Recorded data

>> Begin

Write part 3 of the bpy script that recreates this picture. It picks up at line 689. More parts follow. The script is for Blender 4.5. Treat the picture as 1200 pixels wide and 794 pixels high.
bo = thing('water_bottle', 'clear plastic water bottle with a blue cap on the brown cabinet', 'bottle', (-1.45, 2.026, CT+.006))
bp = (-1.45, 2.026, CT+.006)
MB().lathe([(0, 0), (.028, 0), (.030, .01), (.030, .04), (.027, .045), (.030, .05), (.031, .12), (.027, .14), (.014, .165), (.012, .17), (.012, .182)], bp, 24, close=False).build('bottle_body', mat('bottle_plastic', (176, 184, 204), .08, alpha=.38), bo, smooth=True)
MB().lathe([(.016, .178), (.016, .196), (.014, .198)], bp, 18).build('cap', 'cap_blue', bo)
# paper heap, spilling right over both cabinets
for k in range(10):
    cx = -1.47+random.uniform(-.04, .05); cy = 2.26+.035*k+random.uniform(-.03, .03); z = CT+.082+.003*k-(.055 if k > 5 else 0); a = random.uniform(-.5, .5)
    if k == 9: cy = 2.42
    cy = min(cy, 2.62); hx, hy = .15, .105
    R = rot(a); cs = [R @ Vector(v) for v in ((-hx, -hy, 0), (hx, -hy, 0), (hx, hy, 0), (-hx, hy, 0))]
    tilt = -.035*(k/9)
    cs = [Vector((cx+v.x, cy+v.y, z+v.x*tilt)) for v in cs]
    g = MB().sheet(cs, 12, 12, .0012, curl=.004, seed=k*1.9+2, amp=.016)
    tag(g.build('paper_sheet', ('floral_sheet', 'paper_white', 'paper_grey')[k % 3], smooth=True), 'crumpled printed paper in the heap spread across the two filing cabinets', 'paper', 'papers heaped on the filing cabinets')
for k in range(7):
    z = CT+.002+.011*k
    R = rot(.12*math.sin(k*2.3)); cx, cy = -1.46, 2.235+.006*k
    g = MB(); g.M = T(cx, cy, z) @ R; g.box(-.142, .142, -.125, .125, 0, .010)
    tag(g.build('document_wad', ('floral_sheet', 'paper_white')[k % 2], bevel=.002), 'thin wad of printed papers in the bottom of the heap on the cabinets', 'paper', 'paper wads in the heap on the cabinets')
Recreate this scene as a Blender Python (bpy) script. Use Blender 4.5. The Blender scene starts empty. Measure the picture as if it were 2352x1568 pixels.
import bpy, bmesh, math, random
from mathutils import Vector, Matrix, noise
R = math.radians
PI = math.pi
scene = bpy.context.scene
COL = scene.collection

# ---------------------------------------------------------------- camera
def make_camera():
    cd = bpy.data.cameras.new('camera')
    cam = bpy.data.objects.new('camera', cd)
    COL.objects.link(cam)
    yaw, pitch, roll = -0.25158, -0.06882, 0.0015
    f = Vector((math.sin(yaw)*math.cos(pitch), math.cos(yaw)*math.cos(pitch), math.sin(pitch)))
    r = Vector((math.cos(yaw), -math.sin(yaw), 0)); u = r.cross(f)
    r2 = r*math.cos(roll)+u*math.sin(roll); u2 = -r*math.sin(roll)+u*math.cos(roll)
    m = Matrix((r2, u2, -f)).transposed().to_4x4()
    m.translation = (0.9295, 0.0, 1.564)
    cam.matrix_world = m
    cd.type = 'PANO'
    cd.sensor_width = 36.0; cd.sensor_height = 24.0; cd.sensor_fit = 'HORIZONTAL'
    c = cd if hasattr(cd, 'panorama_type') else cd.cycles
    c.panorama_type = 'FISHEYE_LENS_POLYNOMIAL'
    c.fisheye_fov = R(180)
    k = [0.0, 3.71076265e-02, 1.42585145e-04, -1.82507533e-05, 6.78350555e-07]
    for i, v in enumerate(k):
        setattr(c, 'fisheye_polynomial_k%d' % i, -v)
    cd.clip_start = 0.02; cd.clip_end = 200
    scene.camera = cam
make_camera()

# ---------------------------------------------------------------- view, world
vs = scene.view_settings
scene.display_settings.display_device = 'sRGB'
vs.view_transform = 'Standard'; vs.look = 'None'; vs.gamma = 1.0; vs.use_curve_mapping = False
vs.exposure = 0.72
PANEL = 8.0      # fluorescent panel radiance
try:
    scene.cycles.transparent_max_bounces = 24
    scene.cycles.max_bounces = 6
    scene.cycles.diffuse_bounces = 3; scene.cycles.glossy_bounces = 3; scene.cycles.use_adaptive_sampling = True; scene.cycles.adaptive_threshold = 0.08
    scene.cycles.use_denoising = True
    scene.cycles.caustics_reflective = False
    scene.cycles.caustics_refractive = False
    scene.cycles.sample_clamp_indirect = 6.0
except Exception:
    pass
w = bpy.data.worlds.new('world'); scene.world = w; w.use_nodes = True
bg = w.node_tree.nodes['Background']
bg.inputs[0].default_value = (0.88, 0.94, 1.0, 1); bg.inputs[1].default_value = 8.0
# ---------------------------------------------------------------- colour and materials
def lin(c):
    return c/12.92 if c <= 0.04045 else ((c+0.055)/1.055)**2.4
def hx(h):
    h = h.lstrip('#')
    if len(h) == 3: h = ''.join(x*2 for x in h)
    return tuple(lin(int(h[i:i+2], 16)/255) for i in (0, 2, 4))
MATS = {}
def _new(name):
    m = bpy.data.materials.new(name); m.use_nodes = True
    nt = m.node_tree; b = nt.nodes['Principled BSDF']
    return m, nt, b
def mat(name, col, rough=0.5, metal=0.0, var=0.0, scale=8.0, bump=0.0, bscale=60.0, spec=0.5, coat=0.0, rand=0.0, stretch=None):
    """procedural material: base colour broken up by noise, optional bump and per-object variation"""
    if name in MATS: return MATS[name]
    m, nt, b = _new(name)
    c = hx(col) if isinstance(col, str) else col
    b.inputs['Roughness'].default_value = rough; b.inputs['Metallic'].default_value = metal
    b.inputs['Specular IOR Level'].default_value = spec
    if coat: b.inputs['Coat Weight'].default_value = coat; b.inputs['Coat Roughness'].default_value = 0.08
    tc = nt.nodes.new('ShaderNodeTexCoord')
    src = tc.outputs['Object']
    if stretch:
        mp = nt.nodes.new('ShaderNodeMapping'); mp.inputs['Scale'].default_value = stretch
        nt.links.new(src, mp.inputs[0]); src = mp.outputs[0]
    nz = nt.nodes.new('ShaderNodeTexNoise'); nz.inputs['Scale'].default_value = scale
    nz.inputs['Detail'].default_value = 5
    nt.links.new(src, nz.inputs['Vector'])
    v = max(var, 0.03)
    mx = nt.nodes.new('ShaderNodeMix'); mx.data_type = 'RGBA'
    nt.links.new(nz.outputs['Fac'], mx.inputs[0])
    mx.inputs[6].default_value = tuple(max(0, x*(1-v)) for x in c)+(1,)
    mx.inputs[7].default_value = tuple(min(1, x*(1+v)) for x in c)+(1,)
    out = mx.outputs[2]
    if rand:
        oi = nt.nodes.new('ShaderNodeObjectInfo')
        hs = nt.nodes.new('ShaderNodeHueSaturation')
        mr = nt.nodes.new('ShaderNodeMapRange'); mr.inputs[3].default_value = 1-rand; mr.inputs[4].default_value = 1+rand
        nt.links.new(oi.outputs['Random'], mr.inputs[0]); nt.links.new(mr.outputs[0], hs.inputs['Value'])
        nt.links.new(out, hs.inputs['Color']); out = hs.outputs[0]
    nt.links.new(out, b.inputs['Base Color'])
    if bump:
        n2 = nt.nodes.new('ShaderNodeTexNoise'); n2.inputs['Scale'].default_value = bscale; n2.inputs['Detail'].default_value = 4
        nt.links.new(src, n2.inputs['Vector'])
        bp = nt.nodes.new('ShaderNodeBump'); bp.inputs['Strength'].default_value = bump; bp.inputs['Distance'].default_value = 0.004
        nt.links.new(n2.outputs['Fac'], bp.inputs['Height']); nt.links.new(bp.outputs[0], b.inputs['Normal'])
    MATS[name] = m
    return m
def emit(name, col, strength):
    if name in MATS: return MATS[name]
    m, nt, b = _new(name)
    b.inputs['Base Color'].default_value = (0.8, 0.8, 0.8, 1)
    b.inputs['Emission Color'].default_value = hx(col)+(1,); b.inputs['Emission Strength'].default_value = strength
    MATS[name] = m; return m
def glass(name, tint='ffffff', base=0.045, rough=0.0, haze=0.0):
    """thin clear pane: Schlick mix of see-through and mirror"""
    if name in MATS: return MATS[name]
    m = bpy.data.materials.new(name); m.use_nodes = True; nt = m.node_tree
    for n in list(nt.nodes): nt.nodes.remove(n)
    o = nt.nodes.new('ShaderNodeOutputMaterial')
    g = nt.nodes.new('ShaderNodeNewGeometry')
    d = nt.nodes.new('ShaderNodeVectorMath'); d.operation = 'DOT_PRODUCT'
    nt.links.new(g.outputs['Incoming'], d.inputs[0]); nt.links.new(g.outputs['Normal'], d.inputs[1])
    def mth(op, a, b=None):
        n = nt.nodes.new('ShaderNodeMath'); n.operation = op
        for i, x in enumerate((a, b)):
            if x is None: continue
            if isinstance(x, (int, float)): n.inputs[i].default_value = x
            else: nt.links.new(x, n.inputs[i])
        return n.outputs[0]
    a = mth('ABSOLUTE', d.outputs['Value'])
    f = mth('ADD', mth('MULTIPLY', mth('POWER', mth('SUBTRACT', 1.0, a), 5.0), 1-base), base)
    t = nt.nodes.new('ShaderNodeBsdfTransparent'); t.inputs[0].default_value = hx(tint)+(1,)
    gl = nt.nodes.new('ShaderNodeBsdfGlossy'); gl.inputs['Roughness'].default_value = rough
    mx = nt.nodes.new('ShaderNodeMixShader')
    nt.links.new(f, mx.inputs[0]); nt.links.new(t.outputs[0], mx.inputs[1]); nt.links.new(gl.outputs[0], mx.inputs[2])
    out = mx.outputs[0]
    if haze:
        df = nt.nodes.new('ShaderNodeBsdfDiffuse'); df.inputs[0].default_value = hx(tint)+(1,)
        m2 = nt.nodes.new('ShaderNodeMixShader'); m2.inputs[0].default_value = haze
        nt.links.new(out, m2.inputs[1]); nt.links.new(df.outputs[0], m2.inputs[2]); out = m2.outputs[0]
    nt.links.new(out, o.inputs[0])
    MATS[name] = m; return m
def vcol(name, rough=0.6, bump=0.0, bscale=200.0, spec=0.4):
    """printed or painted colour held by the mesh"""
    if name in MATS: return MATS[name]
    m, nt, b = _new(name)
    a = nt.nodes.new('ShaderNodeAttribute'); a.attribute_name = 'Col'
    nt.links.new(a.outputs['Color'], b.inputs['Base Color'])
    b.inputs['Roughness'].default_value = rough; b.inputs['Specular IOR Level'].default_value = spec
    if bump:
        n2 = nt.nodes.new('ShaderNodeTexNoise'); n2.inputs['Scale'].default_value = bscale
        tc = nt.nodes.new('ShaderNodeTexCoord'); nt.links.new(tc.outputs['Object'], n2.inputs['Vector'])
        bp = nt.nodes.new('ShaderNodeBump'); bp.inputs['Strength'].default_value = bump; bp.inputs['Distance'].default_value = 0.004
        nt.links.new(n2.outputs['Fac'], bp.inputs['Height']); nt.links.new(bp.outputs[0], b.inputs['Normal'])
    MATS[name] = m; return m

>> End

Exercise directions | Exactly how many lines of the listing above contain the string "this"? Give no more than the number.

Reply | 2